Monday, June 11, 2018

vertiginous friendship

Dream 1

I was by myself on one of the top floors of a skyscraper. At first I may have been indoors, near some glass walls that were shaded, like with grey-brown UV coating. But I probably kept going upwards, maybe like I was in an elevator.

At some point I was on the top floor, or on the roof, of the skyscraper. I may have still felt like I was indoors. But I also felt like I was outside, exposed to the chance of falling from the building. I could barely stand up, I was so dizzy with a fear of heights. Yet I knew I had to keep going upward.

There was a staircase, maybe ten or fifteen steps, that led up to the highest point of the building. I knew I had to climb this staircase, even though I really didn't want to. I went up the staircase, probably crawling up, as I was too weak-kneed to stand.
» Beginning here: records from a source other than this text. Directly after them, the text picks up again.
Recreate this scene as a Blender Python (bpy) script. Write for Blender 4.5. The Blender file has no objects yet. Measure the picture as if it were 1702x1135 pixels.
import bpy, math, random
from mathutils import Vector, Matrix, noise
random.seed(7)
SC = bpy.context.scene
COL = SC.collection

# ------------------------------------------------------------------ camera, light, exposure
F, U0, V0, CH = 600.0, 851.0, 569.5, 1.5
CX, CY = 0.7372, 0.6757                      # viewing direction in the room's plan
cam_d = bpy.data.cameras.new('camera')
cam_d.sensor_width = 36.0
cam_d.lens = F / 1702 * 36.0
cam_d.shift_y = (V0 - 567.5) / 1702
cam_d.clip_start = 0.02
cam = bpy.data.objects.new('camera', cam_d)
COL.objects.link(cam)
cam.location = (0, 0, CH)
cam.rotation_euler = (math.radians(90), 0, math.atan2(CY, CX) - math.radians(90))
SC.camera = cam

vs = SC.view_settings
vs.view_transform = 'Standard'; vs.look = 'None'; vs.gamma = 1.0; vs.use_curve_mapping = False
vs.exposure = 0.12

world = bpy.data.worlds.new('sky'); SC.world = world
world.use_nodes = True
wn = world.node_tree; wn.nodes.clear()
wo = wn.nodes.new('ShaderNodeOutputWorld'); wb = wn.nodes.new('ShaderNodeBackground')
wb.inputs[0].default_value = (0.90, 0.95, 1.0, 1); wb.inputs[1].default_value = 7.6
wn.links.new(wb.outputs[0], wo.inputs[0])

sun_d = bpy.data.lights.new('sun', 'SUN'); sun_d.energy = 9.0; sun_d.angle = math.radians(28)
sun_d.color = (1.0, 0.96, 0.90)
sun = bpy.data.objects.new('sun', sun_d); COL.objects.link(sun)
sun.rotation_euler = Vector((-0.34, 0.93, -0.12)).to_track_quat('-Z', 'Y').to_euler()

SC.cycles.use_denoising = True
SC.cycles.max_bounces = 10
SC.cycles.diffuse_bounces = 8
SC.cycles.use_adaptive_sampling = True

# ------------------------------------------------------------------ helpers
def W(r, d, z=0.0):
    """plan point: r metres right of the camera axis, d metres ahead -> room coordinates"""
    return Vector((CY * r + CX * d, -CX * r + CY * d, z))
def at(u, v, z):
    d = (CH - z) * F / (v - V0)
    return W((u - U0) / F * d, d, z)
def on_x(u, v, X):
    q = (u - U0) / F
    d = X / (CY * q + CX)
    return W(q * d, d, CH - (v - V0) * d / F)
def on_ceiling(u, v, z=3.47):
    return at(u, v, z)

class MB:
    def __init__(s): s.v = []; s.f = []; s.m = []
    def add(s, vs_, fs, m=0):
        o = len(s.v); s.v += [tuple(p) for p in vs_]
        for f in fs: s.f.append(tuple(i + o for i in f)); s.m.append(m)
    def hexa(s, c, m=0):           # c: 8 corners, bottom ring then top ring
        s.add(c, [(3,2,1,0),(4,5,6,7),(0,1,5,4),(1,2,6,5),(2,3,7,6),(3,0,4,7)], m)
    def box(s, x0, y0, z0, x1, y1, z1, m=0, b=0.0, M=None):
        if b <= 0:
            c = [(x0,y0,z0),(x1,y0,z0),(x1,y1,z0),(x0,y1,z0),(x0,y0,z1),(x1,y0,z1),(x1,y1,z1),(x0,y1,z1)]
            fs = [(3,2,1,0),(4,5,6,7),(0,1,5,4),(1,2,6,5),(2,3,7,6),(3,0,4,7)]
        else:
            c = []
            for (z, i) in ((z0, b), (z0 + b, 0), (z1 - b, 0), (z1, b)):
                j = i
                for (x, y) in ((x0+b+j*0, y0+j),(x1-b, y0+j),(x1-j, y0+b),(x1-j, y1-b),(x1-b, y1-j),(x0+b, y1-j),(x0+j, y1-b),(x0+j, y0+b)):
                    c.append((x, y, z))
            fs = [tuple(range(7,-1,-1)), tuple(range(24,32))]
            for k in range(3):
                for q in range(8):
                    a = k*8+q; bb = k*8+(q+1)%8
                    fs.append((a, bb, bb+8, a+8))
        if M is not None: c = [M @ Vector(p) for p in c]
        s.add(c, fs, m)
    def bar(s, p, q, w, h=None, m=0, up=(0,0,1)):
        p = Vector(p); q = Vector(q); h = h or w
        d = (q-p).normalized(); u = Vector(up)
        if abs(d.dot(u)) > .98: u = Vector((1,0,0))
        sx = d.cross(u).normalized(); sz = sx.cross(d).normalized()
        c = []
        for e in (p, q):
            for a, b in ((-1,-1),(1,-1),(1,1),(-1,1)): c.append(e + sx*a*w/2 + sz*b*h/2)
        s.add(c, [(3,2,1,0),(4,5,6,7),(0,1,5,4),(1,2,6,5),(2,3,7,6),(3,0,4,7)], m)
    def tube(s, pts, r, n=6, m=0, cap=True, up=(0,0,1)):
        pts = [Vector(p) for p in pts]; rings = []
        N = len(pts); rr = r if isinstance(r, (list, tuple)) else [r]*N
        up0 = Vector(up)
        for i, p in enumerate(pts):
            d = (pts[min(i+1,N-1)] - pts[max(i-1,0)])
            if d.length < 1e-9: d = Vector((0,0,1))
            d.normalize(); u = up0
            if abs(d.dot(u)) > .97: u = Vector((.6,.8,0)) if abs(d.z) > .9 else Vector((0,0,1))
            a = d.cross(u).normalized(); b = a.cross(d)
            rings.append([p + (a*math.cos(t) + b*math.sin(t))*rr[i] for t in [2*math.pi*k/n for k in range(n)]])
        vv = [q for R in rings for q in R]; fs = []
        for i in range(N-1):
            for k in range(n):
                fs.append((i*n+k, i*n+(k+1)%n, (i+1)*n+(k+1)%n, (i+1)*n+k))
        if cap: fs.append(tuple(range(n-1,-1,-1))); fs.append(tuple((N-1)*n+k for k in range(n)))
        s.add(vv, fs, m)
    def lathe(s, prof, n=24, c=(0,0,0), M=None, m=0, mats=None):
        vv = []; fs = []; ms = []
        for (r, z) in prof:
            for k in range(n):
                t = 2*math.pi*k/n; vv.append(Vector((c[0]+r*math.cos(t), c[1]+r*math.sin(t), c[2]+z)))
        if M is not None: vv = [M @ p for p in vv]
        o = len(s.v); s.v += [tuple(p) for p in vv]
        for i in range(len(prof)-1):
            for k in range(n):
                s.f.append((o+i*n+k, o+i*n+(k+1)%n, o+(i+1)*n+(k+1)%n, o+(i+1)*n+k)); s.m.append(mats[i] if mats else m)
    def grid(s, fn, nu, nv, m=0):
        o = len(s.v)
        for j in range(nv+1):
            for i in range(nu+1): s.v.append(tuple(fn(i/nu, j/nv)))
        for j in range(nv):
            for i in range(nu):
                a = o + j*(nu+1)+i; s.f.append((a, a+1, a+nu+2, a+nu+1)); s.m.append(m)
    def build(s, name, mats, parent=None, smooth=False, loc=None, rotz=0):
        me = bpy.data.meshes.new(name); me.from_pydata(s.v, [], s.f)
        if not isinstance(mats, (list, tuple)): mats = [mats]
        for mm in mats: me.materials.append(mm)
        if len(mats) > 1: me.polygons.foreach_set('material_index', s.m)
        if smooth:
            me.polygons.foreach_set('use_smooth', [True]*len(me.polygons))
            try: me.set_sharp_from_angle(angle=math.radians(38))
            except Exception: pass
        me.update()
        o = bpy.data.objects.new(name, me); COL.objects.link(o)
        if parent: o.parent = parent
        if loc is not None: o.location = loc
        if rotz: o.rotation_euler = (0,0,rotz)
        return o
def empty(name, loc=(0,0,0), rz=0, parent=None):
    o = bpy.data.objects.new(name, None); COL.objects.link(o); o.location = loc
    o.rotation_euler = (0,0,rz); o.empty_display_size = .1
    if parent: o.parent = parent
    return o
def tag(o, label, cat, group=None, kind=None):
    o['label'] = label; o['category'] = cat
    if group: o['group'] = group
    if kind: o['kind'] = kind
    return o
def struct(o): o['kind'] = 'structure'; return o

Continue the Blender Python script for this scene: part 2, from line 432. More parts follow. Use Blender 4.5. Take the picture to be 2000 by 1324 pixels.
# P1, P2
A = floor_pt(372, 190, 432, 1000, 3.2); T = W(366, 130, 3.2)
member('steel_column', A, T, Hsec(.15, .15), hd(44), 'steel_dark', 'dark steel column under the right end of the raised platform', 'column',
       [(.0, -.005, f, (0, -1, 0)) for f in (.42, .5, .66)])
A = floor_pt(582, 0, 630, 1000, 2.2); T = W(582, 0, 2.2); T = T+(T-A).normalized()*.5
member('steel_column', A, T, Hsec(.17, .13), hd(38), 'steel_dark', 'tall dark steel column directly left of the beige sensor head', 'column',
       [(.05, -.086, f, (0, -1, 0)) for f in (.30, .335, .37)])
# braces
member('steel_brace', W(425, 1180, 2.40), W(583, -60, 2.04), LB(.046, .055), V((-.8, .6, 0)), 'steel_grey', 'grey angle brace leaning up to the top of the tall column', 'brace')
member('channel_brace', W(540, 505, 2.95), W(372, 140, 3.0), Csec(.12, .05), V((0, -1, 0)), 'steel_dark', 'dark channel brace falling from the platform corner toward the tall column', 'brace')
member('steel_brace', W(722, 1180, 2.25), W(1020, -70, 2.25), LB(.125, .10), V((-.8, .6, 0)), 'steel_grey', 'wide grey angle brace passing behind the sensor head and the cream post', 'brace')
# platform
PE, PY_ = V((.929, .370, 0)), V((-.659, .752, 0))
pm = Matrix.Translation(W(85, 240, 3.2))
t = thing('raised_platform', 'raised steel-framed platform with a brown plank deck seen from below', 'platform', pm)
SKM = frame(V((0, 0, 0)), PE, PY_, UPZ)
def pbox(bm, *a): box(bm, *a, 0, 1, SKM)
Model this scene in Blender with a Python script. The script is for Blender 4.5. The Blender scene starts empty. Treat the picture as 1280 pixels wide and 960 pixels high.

I reached the top of the staircase and looked down toward the "roof" of the building. Just beyond the edge of the roof I could see the landscape of this city. But it was kind of blurry.

I knew I needed to look through some kind of glasses or lenses to see down to the very streets of the city. I really didn't want to. I was scared and shaky right now. If I looked through the glasses and saw all the way down to the streets, I'd be terribly unsettled. But I knew I needed to do it.

So I did, for only a fraction of a second. I didn't see very much at all. And I had the feeling I should really look again, so I could get a good idea of what I was looking at.

But now, down at the bottom of the steps was a group of people. Some of them were my friends, from the art world. They were all milling around. They might have been on some kind of field trip. Or they might have come up here to convene before they headed off to do something.

Some of my friends caught sight of me and may have chatted with me for a second. I think that as I chatted with them I decided to come down from the steps. I was still dizzy and afraid, but not as much as I had been. Now that I was talking with my friends I could at least stand up straight.

Everybody now seemed to be heading out to do their thing. I didn't know whether I was supposed to come along. One of my art world friends, MB, stopped for a second and spoke with me a little bit more. I tried to make sure as I spoke with her I didn't say anything stupid that would make her not like me. I also tried not to let on that I was terribly afraid of being up here on the roof.

I seemed to drift back up toward the top of the steps. MB sort of drifted away, maybe toward some structure that was now like an elevator bank. We were still doing something like chatting, though all the conversation may now only have been in my mind. MB was also really blurry, like I was looking at her through mostly closed eyes, like she was just a swimming glint in a sun-soaked, mote-dotted circle. But my eyes were wide open.

I may now have tried looking through the glasses again to get a clear view all the way down to the streets. But suddenly I knew that there was another staircase I needed to climb, or another elevator I needed to take, or some other way in which I needed to get to an even higher level of the building. I probably got really afraid and shaky at this point.